## Task directions
Reproduce exactly, with no pictures, each line from the opening of the material down through the line containing "from mathutils import".

## Material provided
'''
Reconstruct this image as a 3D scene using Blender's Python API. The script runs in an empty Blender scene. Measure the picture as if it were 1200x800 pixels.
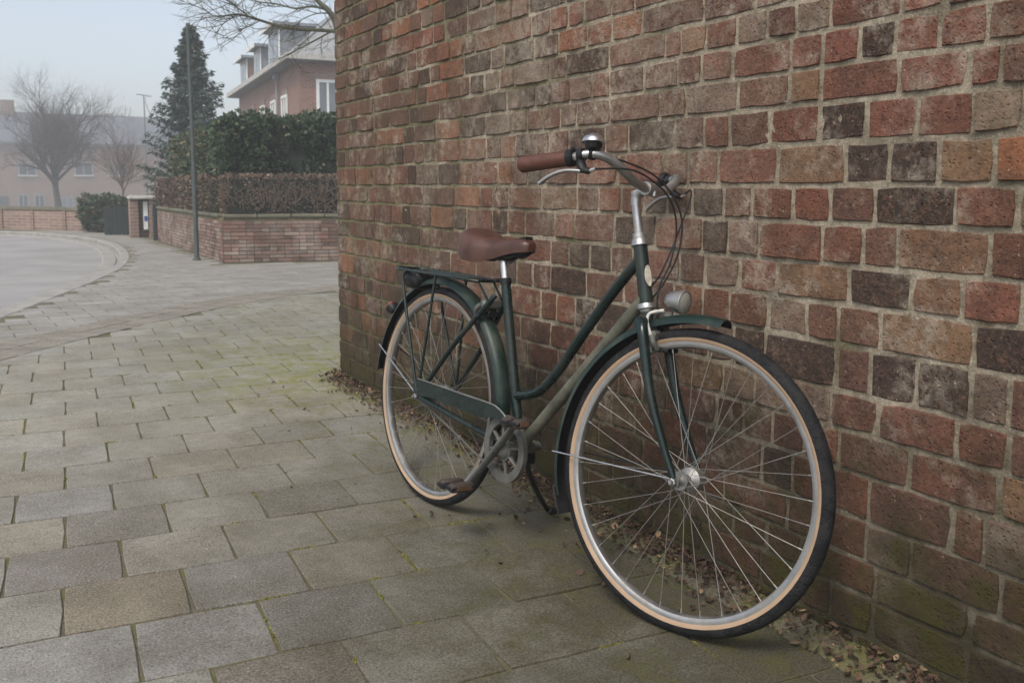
import bpy, bmesh, math, random
import numpy as np
from mathutils import Vector, Matrix, Quaternion, noise

# ------------------------------------------------------------------ camera, sky, sun, exposure
SC = bpy.context.scene
COL = SC.collection
F_PX, CY_PX = 1087.09, 337.67            # focal length and optical centre, in pixels of a 1200x800 frame
CAM = Vector((-1.5675, 0.0, 1.0081))
PITCH, YAW, ROLL = 0.1072, 0.51888, 0.00336
fwd = Vector((math.sin(YAW) * math.cos(PITCH), math.cos(YAW) * math.cos(PITCH), -math.sin(PITCH)))
rgt = Vector((math.cos(YAW), -math.sin(YAW), 0.0))
up = rgt.cross(fwd)
rgt, up = (rgt * math.cos(ROLL) + up * math.sin(ROLL)), (up * math.cos(ROLL) - rgt * math.sin(ROLL))
cd = bpy.data.cameras.new('camera')
cam = bpy.data.objects.new('camera', cd)
COL.objects.link(cam)
cam.matrix_world = Matrix(((rgt.x, up.x, -fwd.x, CAM.x), (rgt.y, up.y, -fwd.y, CAM.y), (rgt.z, up.z, -fwd.z, CAM.z), (0, 0, 0, 1)))
cd.sensor_width = 36.0
cd.lens = F_PX / 1200 * 36
cd.shift_y = -(400 - CY_PX) / 1200
cd.clip_start, cd.clip_end = 0.05, 1000
cd.dof.use_dof = True
cd.dof.focus_distance = 2.3
cd.dof.aperture_fstop = 10.0
SC.camera = cam

SUN_EL, SUN_AZ = math.radians(52), math.radians(236)     # azimuth clockwise from +Y
world = bpy.data.worlds.new('World')
SC.world = world
world.use_nodes = True
wn, wl = world.node_tree.nodes, world.node_tree.links
wn.clear()
sky = wn.new('ShaderNodeTexSky')
sky.sky_type = 'NISHITA'
sky.sun_disc = False
sky.sun_elevation = SUN_EL
sky.sun_rotation = SUN_AZ
sky.air_density, sky.dust_density, sky.ozone_density = 1.0, 3.0, 1.0
hs = wn.new('ShaderNodeHueSaturation')
hs.inputs['Saturation'].default_value = 0.58
bg = wn.new('ShaderNodeBackground')
bg.inputs['Strength'].default_value = 0.15
wo = wn.new('ShaderNodeOutputWorld')
wl.new(sky.outputs['Color'], hs.inputs['Color'])
wl.new(hs.outputs['Color'], bg.inputs['Color'])
wl.new(bg.outputs['Background'], wo.inputs['Surface'])

sd = bpy.data.lights.new('sun', 'SUN')
sd.energy, sd.angle, sd.color = 1.5, math.radians(16), (1.0, 0.93, 0.82)
sun = bpy.data.objects.new('sun', sd)
COL.objects.link(sun)
sdir = Vector((math.sin(SUN_AZ) * math.cos(SUN_EL), math.cos(SUN_AZ) * math.cos(SUN_EL), math.sin(SUN_EL)))
sun.rotation_euler = sdir.to_track_quat('Z', 'Y').to_euler()

SC.view_settings.view_transform = 'Standard'
SC.view_settings.look = 'None'
SC.view_settings.gamma = 1.0
SC.view_settings.use_curve_mapping = False
SC.view_settings.exposure = 0.45
SC.render.engine = 'CYCLES'
SC.cycles.use_denoising = True
SC.cycles.max_bounces = 6
SC.cycles.diffuse_bounces = 3
SC.cycles.glossy_bounces = 3
SC.cycles.volume_bounces = 1
SC.cycles.transparent_max_bounces = 6
SC.cycles.sample_clamp_indirect = 4
SC.cycles.volume_step_rate = 4

R = random.Random(7)
DEBUG = False
PI = math.pi


def ray(px, py):
    return fwd + rgt * ((px - 600) / F_PX) - up * ((py - CY_PX) / F_PX)


def at(px, py, Y):
    """the point at depth Y (metres along the street) seen at a photo pixel: used to survey far things at their own distance"""
    q = ray(px, py)
    return CAM + q * ((Y - CAM.y) / q.y)


def project(p):
    q = Vector(p) - CAM
    z = q.dot(fwd)
    if z < 0.05:
        return None
    return 600 + F_PX * q.dot(rgt) / z, CY_PX - F_PX * q.dot(up) / z, z


# ------------------------------------------------------------------ materials
def new_mat(name):
    m = bpy.data.materials.new(name)
    m.use_nodes = True
    nt = m.node_tree
    b = nt.nodes['Principled BSDF']
    return m, nt, b


class NT:
    """small helper for wiring shader nodes"""

    def __init__(self, nt):
        self.nt = nt
        self.pos = None

    def n(self, t, **kw):
        o = self.nt.nodes.new(t)
        for k, v in kw.items():
            setattr(o, k, v)
        return o

    def link(self, a, b):
        self.nt.links.new(a, b)

    def P(self):
        if self.pos is None:
            self.pos = self.n('ShaderNodeNewGeometry').outputs['Position']
        return self.pos

    def noise(self, scale, detail=4, rough=0.6, vec=None, dist=0.0):
        o = self.n('ShaderNodeTexNoise')
        o.inputs['Scale'].default_value = scale
        o.inputs['Detail'].default_value = detail
        o.inputs['Roughness'].default_value = rough
        o.inputs['Distortion'].default_value = dist
        self.link(vec or self.P(), o.inputs['Vector'])
        return o.outputs['Fac']

    def voro(self, scale, feature='F1', vec=None):
        o = self.n('ShaderNodeTexVoronoi', feature=feature)
        o.inputs['Scale'].default_value = scale
        self.link(vec or self.P(), o.inputs['Vector'])
        return o

    def ramp(self, fac, a, b, lo=0.0, hi=1.0):
        o = self.n('ShaderNodeMapRange', clamp=True)
        o.inputs['From Min'].default_value = a
        o.inputs['From Max'].default_value = b
        o.inputs['To Min'].default_value = lo
        o.inputs['To Max'].default_value = hi
        self.link(fac, o.inputs['Value'])
        return o.outputs['Result']

    def math(self, op, a, b=None):
        o = self.n('ShaderNodeMath', operation=op)
        for i, v in enumerate((a, b)):
            if v is None:
                continue
            if isinstance(v, (int, float)):
                o.inputs[i].default_value = v
            else:
                self.link(v, o.inputs[i])
        return o.outputs[0]

    def mix(self, fac, a, b, blend='MIX'):
        o = self.n('ShaderNodeMix', data_type='RGBA', blend_type=blend)
        for idx, v in ((0, fac), (6, a), (7, b)):
            if isinstance(v, (int, float)):
                o.inputs[idx].default_value = v
            elif isinstance(v, tuple):
                o.inputs[idx].default_value = (*v[:3], 1)
            else:
                self.link(v, o.inputs[idx])
        return o.outputs[2]

    def bump(self, h, strength, dist, normal=None):
        o = self.n('ShaderNodeBump')
        o.inputs['Strength'].default_value = strength
        o.inputs['Distance'].default_value = dist
        self.link(h, o.inputs['Height'])
        if normal is not None:
            self.link(normal, o.inputs['Normal'])
        return o.outputs['Normal']


def simple_mat(name, col, rough=0.6, metal=0.0, var=0.25, scale=20.0, bump=0.0, bscale=60.0, coat=0.0, dirt=None, dirt_amt=0.35, spec=0.5):
    m, nt, b = new_mat(name)
    t = NT(nt)
    n1 = t.noise(scale, 4)
    c = t.mix(t.ramp(n1, 0.3, 0.7), tuple(v * (1 - var) for v in col), tuple(min(1, v * (1 + var)) for v in col))
    if dirt:
        n2 = t.noise(scale * 0.35 + 3, 6, 0.7)
        k = t.ramp(n2, 0.48, 0.68, 0, dirt_amt)
        c = t.mix(k, c, dirt)
        t.link(t.ramp(n2, 0.45, 0.7, rough, min(1, rough + 0.4)), b.inputs['Roughness'])
    else:
        t.link(t.ramp(n1, 0.25, 0.75, rough * 0.85, min(1, rough * 1.15)), b.inputs['Roughness'])
    t.link(c, b.inputs['Base Color'])
    b.inputs['Metallic'].default_value = metal
    b.inputs['Coat Weight'].default_value = coat
    b.inputs['Coat Roughness'].default_value = 0.15
    b.inputs['Specular IOR Level'].default_value = spec
    if bump > 0:
        t.link(t.bump(t.noise(bscale, 5), bump, 0.004), b.inputs['Normal'])
    return m


def brick_mat(name, use_attr):
    m, nt, b = new_mat(name)
    t = NT(nt)
    if use_attr:
        a = t.n('ShaderNodeAttribute', attribute_name='Col')
        base = a.outputs['Color']
    else:
        base = t.n('ShaderNodeObjectInfo').outputs['Color']
    sep = t.n('ShaderNodeSeparateXYZ')
    t.link(t.P(), sep.inputs[0])
    z = sep.outputs['Z']
    yy = sep.outputs['Y']
    # burnt and pale patches inside each brick
    n1 = t.noise(13, 5, 0.65)
    n2 = t.noise(42, 6, 0.72)
    n3 = t.noise(125, 5, 0.75)
    c = t.mix(t.ramp(n1, 0.40, 0.68, 0, 0.65), base, (0.050, 0.036, 0.032))
    c = t.mix(t.ramp(n2, 0.52, 0.74, 0, 0.55), c, (0.27, 0.145, 0.09))
    c = t.mix(t.ramp(n3, 0.53, 0.70, 0, 0.45), c, (0.33, 0.21, 0.14))
    c = t.mix(t.ramp(n3, 0.32, 0.46, 0.70, 0), c, (0.040, 0.031, 0.026))
    # lime bloom
    n4 = t.noise(5.5, 6, 0.72)
    n5 = t.noise(36, 5, 0.75)
    bloom = t.math('MULTIPLY', t.ramp(n4, 0.49, 0.62), t.ramp(n5, 0.40, 0.58, 0, 0.85))
    patch = t.math('MULTIPLY', t.ramp(yy, 1.5, 2.3, 0, 1), t.ramp(yy, 2.9, 3.7, 1, 0))
    patch = t.math('MULTIPLY', patch, t.ramp(z, 0.55, 1.0, 0, 1))
    patch = t.math('MULTIPLY', patch, t.math('MULTIPLY', t.ramp(t.noise(2.3, 6, 0.7), 0.42, 0.60), t.ramp(n5, 0.36, 0.58, 0, 0.75)))
    bloom = t.math('MAXIMUM', t.math('MULTIPLY', bloom, t.ramp(yy, 1.0, 2.3, 0.6, 1.0)), patch)
    c = t.mix(bloom, c, (0.44, 0.385, 0.31))
    spk = t.voro(85)
    c = t.mix(t.math('MULTIPLY', t.ramp(spk.outputs['Distance'], 0.08, 0.22, 0.75, 0), t.ramp(n5, 0.56, 0.60)), c, (0.55, 0.48, 0.38))
    # grey weathered lichen film, growing towards the street corner
    n6 = t.noise(2.2, 5, 0.6)
    film = t.math('MULTIPLY', t.ramp(yy, 1.4, 3.4, 0.08, 0.66), t.ramp(n6, 0.3, 0.65))
    c = t.mix(film, c, (0.100, 0.079, 0.057))
    # lowest courses darkened towards the ground with a ragged edge, then moss
    n7 = t.noise(7, 6, 0.7)
    hz = t.math('ADD', z, t.ramp(n7, 0.3, 0.7, -0.22, 0.22))
    c = t.mix(t.ramp(hz, 0.06, 0.66, 0.88, 0), c, (0.036, 0.031, 0.021))
    n8 = t.noise(11, 6, 0.75)
    moss = t.math('MULTIPLY', t.ramp(hz, 0.0, 0.48, 1, 0), t.ramp(n8, 0.42, 0.58, 0, 0.9))
    c = t.mix(moss, c, (0.056, 0.054, 0.014))
    t.link(c, b.inputs['Base Color'])
    b.inputs['Roughness'].default_value = 0.95
    b.inputs['Specular IOR Level'].default_value = 0.08
    h = t.math('ADD', t.math('MULTIPLY', n2, 1.0), t.math('MULTIPLY', n3, 0.55))
    pit = t.ramp(t.voro(95).outputs['Distance'], 0.0, 0.30, -0.5, 0)
    h = t.math('ADD', h, pit)
    t.link(t.bump(h, 1.0, 0.010), b.inputs['Normal'])
    return m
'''
## The result
Reconstruct this image as a 3D scene using Blender's Python API. The script runs in an empty Blender scene. Measure the picture as if it were 1200x800 pixels.
import bpy, bmesh, math, random
import numpy as np
from mathutils import Vector, Matrix, Quaternion, noise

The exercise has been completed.